Dash Arts presents an evening of literature and conversation, to celebrate the publication of Oliver Bullough’s much-anticipated new non-fiction work, The Last Man in Russia

They'll also be bringing Oliver together with one of the leading historians of the Soviet Union, Orlando Figes.

From Oliver Bullough, the acclaimed author of the Orwell Prize-shortlisted Let Our Fame Be Great, comes a new study - part travelogue, part political analysis - of a nation in crisis. In the 1960s, while the Soviet Union was building 'heaven on earth', the Russian nation began to drink itself to death. For a while, government income from vodka surpassed their income from oil. Fifty years later, with the Soviet state dismantled, this is still a country where Muscovites might drink a bottle of vodka before breakfast and demographers look with astonishment as the population of the world's largest country continues to fall, far beyond the rate of decline in the West. In The Last Man in Russia, award-winning writer Bullough uses the life of Father Dmitry, an extraordinary Orthodox priest, to find out why. Through diaries and sermons Bullough reconstructs the world he experienced: famine, occupation, war, the frozen wastes of the Gulag, the collapse of communism and the giddy excesses that followed it. While the story of Russia's self-destruction is shrouded in secrecy and denial, Dmitry's words give an insight into life in a totalitarian state, unmediated and raw, exposing the spiritual sickness at the heart of the country's long communist experiment.

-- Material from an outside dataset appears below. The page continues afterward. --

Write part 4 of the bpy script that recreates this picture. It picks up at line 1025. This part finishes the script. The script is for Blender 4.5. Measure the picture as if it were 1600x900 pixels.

Oliver Bullough will read extracts from the book, and be joined in a panel conversation with celebrated writer and historian Orlando Figes, whose works on Russia include Just Send Me Word: A True Story of Love and Survival in the Gulag, The Whisperers: Private Life in Stalin's Russia, Natasha's Dance: A Cultural History of Russia, and the prize-winning A People's Tragedy: The Russian Revolution, 1891-1924.

The talk will be chaired by Dash Arts’ co- Director Tim Supple, and will discuss themes arising from both authors’ work: the act of reconstructing history from personal testimony and memory; alcoholism in contemporary culture; the impact of totalitarian government on private life; and the political landscape of Russia today. Also featuring live music and book signing, this will be an evening of rare quality.